La vida es mi arte, protección frente a la muerte, así sin autorización vivo. Jack Kerouac


Farabeuf


Los recuerdos lectores que tengo de Georges Bataille me llevan sin remedio a Farabeuf, ese texto que la mayoría asume como novela y que para no pocos es un poema de largo aliento. Yo pienso que Farabeuf es literatura, esa madeja que, como el universo, está siempre en expansión hasta el punto en el que no es posible precisar bien a bien qué es.
         Basta dejarse llevar por los demonios que organizan los motores de búsqueda de Google para tomar nota de las virtudes de Farabeuf y para hallar las vinculaciones entre Bataille y Elizondo. Ante esas evidencias, para no incurrir en el arte del descubrimiento del hilo negro, me limitaré a confesar —y con suerte a trasmitir—mi obsesión por Farabeuf.
         Esa compulsión que me viene de mi incapacidad para completar su lectura, no porque no pueda pasar mi vista de la primera a la última oración del texto, sino porque es una rara avis que, ante mejor descripción, debo decir que es un volumen con un lugar en mi estante personal de libros de arena, quizás entre El ingenioso hidalgo Don Quijote de la Mancha y Pedro Páramo. El caso de Farabeuf es el del texto que no ofrece ni una mínima concesión al lector, pues reclama una experiencia reservada a pocos, a lectores osados y dueños de sus inseguridades, de esos que sostienen los libros con la certidumbre de tener ante sí un artefacto poderoso para sublimarse. De ahí que la imposibilidad de zanjar las secuelas de Farabeuf en el momento de su lectura, me lleve a desplazar la obsesión al instante de su escritura.

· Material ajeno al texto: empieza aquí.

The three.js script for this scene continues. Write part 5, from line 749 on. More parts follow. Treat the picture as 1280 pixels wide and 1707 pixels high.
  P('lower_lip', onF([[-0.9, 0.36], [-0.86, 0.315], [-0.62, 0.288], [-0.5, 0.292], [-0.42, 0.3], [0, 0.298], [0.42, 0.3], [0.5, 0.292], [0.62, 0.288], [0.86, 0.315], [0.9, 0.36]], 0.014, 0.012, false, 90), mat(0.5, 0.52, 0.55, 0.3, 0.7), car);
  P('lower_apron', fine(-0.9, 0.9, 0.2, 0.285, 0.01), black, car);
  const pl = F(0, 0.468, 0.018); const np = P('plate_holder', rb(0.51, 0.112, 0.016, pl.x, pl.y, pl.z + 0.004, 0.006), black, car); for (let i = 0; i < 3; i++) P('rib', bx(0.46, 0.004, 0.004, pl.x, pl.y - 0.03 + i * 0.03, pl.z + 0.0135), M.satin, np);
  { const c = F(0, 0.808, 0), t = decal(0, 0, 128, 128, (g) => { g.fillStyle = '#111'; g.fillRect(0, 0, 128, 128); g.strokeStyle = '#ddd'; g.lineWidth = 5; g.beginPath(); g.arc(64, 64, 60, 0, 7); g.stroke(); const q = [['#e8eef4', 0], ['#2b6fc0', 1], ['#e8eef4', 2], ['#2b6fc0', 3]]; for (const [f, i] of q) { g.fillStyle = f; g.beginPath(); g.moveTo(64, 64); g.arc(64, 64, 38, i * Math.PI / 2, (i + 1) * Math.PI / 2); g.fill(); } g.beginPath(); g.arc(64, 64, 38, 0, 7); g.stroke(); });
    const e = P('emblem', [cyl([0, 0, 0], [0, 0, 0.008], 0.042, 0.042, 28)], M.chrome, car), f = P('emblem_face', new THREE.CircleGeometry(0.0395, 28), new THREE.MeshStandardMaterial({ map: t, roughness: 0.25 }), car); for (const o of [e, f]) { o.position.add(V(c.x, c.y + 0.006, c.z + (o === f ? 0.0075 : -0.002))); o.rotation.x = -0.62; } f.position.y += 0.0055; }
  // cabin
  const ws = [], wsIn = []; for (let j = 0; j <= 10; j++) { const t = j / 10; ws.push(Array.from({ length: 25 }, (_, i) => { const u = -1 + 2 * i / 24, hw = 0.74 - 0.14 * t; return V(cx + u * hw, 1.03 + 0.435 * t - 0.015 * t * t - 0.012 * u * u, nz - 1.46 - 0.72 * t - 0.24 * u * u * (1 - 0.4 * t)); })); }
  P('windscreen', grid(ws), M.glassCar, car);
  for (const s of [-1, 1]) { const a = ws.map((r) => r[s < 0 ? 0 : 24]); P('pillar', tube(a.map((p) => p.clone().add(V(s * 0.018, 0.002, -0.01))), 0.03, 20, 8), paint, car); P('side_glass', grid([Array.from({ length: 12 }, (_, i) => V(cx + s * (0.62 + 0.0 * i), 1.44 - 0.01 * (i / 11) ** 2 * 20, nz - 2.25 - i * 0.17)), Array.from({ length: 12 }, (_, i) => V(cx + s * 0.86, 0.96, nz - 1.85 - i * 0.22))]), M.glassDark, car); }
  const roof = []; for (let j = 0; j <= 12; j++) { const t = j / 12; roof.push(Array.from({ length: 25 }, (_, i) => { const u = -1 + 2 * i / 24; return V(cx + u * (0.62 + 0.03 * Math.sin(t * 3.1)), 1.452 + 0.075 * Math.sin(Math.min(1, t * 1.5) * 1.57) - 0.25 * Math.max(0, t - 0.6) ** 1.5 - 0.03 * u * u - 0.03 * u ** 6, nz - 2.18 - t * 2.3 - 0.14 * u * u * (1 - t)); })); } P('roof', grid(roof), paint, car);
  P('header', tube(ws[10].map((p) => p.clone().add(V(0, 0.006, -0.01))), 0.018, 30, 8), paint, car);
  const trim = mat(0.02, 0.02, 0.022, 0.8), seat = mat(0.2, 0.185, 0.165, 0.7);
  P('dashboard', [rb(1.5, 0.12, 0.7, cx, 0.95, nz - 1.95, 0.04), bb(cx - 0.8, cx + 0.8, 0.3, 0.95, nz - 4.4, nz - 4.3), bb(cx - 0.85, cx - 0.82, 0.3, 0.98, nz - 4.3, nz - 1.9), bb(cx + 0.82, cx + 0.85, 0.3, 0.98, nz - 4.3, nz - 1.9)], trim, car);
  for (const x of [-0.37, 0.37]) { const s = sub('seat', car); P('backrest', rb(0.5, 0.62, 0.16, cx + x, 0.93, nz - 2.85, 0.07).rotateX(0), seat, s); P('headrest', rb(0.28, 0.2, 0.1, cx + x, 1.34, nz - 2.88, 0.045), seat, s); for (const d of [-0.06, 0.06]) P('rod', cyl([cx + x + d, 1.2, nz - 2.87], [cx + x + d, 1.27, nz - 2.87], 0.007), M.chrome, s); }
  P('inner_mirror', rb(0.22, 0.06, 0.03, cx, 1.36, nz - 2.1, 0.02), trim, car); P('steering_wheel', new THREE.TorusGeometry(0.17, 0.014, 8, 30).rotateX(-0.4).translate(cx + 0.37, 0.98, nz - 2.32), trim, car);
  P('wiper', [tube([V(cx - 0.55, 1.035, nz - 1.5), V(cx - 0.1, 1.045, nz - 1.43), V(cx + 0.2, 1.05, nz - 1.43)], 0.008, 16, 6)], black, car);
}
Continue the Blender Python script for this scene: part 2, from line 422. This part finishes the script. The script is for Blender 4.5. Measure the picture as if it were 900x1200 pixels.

         De esta manera pienso a Salvador Elizondo en los años sesenta, en su estudio con piso de madera en el edificio Hipódromo, de la avenida México, en La Condesa, detrás de esas gafas de miope, calando de su cigarrillo, metido de lleno a la escritura de Farabeuf. Recurro una y otra vez a pensar cómo se escribió ese texto. ¿Cómo Elizondo pasó del impacto de la fotografía del suplicio chino de los cien pedazos —Leng Tch´e encontrada en Les Larmes d’eros, de Bataille— a la escritura de algo como Farabeuf, cómo consiguió formar al texto con la paciente apropiación del registro escrito de la descripción de las técnicas de amputación del galeno que donó su apellido y su técnica cercenadora para el título de la obra. Supongo a Salvador Elizondo iluminado por una imagen del suplicio en el esfuerzo doloroso y placentero de transformarlo en letras, frases, párrafos que enjuicien las necesidades humanas en el momento en el que el dolor y el placer se encuentran y se revelan.
         Nada resuelve mi obsesión, pero allí logro ver a Elizondo, ya no dando vueltas en el tapete de su estudio, sino a un hombre luciferino expandiendo la literatura o el universo, siempre parado en el filo del tajo en el que comienza la lucidez que es imposible compartir desde la quietud y la conformidad.